É evidente que a apresentação deste modelo de gestão causou polémica e foram várias as formas de protesto, incluindo a contestação dos números da autarquia, no que se refere à média diária de espectadores no ano de 2005 - 388, à receita efectivamente gerada – 6%, entre outros.
Curiosamente, o Rivoli, nome pelo qual é usual referir-se o Teatro Municipal da cidade do Porto, nunca foi encarado pela autarquia de S. João da Madeira como o exemplo a seguir na reabilitação do antigo Cinema Imperador, transformando-o na Casa das Artes do Espectáculo. Inexplicavelmente, o Presidente da autarquia local preferiu inspirar-se em modelos externos ao País, segundo o próprio Teatros de Berlim e Paris.
O estudo prévio de arquitectura apresentado há largos meses pelo Arquitecto Filipe Oliveira Dias transformará o antigo cinema num moderno Teatro Municipal, versátil, com boas condições técnicas, capaz de albergar vários tipos de produções. Serão certamente encontradas boas e óptimas soluções do ponto de vista técnico para tornar o edifício num moderno e único equipamento. E depois? Como será depois de concluídas as obras e inaugurado o espaço?
Já em Janeiro do presente ano abordei este assunto, incentivando a uma melhoria na programação cultural de forma a atrair público à cidade e lançar assim os alicerces da Casa de Artes e Espectáculo. Sabendo-se hoje que a capacidade financeira do Município melhorou consideravelmente e antes que surja a tentação de novo endividamento - para por exemplo arrancar com as obras no antigo cinema, seria importante analisar-se qual será a capacidade financeira para promover vários espectáculos por ano para 400 pessoas ou para promover “importantes espectáculos teatrais”, como finaliza o estudo prévio atrás citado e “entrar assim na alta roda cultural”?
A resposta está no Rivoli...
A CMP chegou à conclusão que precisa de um parceiro privado. A grande cidade tem vários equipamentos públicos, que aqui não é importante descriminar. Não tem público para todos, por vários erros e um que é apontado é precisamente programação deficiente.
Mais do que encarar o projecto de reabilitação e inauguração da Casa das Artes e Espectáculo, é necessário pensar-se nos meses seguintes. Será o Teatro Municipal capaz de gerar receita própria para fazer face aos custos inerentes de exploração ou terá necessidade de recorrer ao orçamento municipal?
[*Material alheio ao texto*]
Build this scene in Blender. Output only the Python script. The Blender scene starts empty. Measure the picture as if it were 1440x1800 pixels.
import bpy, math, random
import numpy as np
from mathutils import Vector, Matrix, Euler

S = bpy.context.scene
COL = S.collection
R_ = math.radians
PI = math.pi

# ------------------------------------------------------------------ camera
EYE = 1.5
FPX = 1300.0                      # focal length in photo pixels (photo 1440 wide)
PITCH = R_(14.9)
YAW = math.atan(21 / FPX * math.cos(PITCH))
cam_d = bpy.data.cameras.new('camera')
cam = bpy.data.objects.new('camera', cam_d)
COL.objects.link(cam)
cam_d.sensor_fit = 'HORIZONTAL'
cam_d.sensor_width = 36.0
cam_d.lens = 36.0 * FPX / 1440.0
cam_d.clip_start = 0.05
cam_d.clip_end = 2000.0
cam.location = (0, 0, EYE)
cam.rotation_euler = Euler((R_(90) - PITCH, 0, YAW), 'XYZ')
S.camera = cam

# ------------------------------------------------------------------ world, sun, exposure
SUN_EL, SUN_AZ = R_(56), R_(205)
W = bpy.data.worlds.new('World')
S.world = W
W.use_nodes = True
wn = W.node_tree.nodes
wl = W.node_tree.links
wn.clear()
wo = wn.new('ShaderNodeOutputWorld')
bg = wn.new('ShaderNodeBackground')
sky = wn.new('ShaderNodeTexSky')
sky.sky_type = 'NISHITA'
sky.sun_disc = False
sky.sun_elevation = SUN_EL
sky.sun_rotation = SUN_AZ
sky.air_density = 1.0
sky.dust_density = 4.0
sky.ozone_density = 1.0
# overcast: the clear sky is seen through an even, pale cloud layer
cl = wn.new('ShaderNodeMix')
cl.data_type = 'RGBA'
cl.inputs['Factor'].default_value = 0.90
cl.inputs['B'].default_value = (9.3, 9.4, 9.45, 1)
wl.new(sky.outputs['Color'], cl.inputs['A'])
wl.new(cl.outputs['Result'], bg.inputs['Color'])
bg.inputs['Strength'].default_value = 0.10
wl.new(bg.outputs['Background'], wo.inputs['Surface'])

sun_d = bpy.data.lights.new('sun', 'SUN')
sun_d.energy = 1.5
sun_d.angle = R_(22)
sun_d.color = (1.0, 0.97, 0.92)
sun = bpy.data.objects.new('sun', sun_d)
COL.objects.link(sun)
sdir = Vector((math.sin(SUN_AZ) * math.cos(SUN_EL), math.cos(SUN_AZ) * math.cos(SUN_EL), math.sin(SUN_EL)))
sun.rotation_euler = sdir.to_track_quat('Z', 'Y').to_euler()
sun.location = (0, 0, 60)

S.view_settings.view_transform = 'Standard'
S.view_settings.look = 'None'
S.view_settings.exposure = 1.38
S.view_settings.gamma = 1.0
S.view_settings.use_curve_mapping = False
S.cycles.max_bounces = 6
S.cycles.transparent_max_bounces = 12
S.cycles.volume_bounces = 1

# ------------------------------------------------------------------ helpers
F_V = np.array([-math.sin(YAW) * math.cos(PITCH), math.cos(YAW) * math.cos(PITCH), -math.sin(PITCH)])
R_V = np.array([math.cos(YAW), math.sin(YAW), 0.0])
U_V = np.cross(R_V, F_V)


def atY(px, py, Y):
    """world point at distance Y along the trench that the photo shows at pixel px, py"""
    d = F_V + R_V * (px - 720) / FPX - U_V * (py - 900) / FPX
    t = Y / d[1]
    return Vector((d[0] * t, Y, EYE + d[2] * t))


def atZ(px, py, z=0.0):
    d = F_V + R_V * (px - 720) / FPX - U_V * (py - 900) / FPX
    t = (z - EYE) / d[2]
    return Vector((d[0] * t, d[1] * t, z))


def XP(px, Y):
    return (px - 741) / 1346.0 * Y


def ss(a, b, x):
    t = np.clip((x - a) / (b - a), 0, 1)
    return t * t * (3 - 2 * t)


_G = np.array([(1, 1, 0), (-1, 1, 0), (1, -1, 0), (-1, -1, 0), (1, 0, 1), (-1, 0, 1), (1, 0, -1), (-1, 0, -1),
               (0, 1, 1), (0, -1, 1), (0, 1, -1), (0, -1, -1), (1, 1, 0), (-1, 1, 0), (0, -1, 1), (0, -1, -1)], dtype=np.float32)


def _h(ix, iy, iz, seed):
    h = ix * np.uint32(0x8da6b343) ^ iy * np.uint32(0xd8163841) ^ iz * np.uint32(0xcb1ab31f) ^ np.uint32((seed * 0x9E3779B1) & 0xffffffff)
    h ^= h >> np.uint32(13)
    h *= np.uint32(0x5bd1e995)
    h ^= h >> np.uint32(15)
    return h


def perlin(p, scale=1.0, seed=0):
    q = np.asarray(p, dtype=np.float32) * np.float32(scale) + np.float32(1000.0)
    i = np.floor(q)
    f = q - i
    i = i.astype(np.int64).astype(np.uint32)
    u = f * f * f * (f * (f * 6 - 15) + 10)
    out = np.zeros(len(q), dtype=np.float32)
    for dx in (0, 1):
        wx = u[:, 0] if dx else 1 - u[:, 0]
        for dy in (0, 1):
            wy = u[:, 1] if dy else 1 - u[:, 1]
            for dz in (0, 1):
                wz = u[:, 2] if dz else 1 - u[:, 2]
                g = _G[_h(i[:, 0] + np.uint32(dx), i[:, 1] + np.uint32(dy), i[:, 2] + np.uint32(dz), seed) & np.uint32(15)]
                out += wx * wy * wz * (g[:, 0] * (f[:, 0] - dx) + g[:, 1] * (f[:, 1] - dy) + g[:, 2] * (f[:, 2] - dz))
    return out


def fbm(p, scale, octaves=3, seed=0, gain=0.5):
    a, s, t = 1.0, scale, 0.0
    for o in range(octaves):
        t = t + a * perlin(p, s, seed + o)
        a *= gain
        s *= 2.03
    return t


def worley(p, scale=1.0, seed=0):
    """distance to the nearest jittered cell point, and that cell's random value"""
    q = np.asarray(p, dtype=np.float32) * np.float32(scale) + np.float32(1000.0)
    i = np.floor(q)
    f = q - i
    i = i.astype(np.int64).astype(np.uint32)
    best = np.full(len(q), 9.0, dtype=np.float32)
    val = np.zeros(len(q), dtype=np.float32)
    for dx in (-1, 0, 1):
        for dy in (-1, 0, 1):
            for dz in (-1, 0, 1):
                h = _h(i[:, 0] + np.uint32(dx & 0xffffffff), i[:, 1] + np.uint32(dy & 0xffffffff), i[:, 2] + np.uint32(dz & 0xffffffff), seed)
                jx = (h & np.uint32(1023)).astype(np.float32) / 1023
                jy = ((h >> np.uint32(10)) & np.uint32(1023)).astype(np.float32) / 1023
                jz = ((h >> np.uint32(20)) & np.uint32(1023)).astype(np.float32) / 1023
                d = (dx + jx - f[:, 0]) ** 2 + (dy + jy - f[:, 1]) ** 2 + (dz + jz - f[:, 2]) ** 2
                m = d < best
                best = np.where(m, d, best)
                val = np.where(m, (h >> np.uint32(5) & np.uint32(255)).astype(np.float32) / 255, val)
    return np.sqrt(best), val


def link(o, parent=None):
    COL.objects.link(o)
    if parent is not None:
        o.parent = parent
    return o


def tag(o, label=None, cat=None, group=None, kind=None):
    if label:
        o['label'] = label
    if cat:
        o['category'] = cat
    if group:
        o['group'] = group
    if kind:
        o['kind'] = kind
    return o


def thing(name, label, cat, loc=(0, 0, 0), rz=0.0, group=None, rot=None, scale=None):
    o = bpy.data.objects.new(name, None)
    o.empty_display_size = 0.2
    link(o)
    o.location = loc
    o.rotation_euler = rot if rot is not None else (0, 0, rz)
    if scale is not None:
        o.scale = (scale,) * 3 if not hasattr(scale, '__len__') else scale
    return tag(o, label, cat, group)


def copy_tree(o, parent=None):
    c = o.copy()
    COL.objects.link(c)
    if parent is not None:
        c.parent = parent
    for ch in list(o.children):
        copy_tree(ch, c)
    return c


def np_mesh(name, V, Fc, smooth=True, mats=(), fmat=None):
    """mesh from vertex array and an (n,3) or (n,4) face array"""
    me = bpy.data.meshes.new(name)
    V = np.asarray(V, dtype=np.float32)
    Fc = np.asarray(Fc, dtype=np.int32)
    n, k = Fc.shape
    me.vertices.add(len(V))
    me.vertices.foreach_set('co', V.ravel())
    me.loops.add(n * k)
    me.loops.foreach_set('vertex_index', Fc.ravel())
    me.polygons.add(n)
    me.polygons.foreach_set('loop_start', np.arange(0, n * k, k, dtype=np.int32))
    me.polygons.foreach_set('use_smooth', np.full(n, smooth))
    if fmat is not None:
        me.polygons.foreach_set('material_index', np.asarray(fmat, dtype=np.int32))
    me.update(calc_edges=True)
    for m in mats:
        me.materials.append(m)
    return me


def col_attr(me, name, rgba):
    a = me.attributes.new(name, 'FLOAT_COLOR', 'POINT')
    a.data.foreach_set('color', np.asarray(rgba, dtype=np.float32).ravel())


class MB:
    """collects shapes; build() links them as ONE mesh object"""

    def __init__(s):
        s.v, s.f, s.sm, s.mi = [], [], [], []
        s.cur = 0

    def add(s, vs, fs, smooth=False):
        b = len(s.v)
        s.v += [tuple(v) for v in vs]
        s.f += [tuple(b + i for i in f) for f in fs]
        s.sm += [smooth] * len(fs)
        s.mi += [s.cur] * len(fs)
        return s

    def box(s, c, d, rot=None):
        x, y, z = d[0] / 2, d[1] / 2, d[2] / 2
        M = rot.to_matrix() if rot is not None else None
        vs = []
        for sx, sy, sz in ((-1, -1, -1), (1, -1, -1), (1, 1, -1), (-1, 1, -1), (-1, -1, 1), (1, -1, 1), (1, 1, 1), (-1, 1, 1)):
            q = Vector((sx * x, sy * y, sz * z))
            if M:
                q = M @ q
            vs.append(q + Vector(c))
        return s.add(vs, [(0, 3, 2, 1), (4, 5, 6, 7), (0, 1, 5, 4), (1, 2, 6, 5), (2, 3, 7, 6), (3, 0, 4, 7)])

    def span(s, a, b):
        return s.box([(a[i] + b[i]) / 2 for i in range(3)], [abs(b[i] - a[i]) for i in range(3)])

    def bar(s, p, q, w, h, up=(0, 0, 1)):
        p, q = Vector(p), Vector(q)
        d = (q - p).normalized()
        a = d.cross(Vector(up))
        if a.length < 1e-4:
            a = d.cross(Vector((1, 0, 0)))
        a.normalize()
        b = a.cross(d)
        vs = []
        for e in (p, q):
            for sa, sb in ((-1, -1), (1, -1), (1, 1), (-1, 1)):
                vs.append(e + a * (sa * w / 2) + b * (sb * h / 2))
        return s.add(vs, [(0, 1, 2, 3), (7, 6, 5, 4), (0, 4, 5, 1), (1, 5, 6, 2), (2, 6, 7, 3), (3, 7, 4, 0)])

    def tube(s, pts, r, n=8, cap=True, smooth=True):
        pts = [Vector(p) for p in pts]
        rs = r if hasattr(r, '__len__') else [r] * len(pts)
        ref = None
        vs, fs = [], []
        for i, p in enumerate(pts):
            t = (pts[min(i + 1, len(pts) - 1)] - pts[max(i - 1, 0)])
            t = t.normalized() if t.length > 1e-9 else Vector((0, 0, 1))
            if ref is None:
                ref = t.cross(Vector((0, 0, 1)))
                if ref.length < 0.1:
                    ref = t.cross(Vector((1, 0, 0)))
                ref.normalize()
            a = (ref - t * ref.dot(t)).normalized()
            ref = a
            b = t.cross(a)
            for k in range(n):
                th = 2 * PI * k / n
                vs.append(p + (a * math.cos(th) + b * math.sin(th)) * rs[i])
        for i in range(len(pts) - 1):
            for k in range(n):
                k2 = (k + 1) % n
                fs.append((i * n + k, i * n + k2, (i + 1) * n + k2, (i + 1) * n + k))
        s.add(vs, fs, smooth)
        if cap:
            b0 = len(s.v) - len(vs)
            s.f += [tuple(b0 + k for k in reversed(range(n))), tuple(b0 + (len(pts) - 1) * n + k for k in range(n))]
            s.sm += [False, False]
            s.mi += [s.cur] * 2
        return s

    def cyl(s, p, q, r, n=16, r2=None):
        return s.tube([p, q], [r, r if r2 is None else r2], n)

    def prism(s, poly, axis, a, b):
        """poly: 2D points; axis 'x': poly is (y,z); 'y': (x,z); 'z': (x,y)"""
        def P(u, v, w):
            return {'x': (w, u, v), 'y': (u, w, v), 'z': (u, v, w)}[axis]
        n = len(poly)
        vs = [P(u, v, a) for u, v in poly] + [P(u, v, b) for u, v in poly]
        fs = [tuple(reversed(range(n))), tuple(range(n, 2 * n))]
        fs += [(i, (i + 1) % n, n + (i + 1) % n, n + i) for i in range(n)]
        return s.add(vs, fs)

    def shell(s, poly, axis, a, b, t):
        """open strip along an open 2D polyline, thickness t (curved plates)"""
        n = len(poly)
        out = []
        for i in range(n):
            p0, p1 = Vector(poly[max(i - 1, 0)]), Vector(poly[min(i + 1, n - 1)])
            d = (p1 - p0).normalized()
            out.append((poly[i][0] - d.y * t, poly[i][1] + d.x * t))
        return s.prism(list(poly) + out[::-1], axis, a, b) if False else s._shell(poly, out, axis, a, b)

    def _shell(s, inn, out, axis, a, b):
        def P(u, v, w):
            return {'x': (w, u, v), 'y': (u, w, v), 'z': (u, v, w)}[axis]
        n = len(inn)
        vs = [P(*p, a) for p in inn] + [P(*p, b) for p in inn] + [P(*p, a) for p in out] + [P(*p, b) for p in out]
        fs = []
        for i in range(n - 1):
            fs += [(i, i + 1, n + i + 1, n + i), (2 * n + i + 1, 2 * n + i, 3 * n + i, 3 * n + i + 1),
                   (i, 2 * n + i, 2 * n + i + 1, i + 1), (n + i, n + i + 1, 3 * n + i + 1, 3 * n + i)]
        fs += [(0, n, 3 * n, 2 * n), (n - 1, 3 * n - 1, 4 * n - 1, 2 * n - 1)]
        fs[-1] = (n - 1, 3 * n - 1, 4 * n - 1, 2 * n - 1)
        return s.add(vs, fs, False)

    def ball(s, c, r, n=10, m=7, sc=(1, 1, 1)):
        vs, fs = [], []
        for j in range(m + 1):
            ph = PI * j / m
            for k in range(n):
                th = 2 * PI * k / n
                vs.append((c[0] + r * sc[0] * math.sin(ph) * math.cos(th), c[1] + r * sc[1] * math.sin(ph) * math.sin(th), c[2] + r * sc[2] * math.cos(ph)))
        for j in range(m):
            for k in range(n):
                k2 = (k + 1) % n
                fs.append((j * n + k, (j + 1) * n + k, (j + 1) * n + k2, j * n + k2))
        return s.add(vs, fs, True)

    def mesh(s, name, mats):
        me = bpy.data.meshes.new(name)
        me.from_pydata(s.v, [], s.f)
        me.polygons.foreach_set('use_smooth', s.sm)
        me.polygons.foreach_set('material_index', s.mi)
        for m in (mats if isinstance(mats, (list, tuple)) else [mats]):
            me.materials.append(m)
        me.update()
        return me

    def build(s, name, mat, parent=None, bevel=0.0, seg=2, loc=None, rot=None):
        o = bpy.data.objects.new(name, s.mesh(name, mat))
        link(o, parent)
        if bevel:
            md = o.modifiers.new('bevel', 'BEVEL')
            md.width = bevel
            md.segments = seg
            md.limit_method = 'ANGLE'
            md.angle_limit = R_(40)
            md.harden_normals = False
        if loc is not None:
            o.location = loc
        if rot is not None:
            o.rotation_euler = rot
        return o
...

Acreditando que a resposta será o recurso ao orçamento municipal, em que rubrica se vai enquadrar? Pensando-se na lógica macro orçamental, será na reduzida verba para actividades culturais ou na verba distribuída pelas associações desportivas e afins, significando com isto uma redução das verbas actualmente distribuídas? Ou muito pelo contrário, gerando receitas extraordinárias com a venda de património municipal?
Pode-se responder de várias formas mas, seria importante equacionar-se qual o modelo adequado à gestão do Teatro Municipal. Mais do que copiar modelos externos, com realidades culturais próprias, importa estudar os vários casos nacionais de recuperação e consequente exploração de antigos teatros. A realidade de outros concelhos poderá ajudar a definir o modelo a seguir. Desta forma, as linhas orientadoras do estudo prévio de arquitectura farão mais sentido, tornando a centralidade do reabilitado espaço cultural uma mais valia para todos.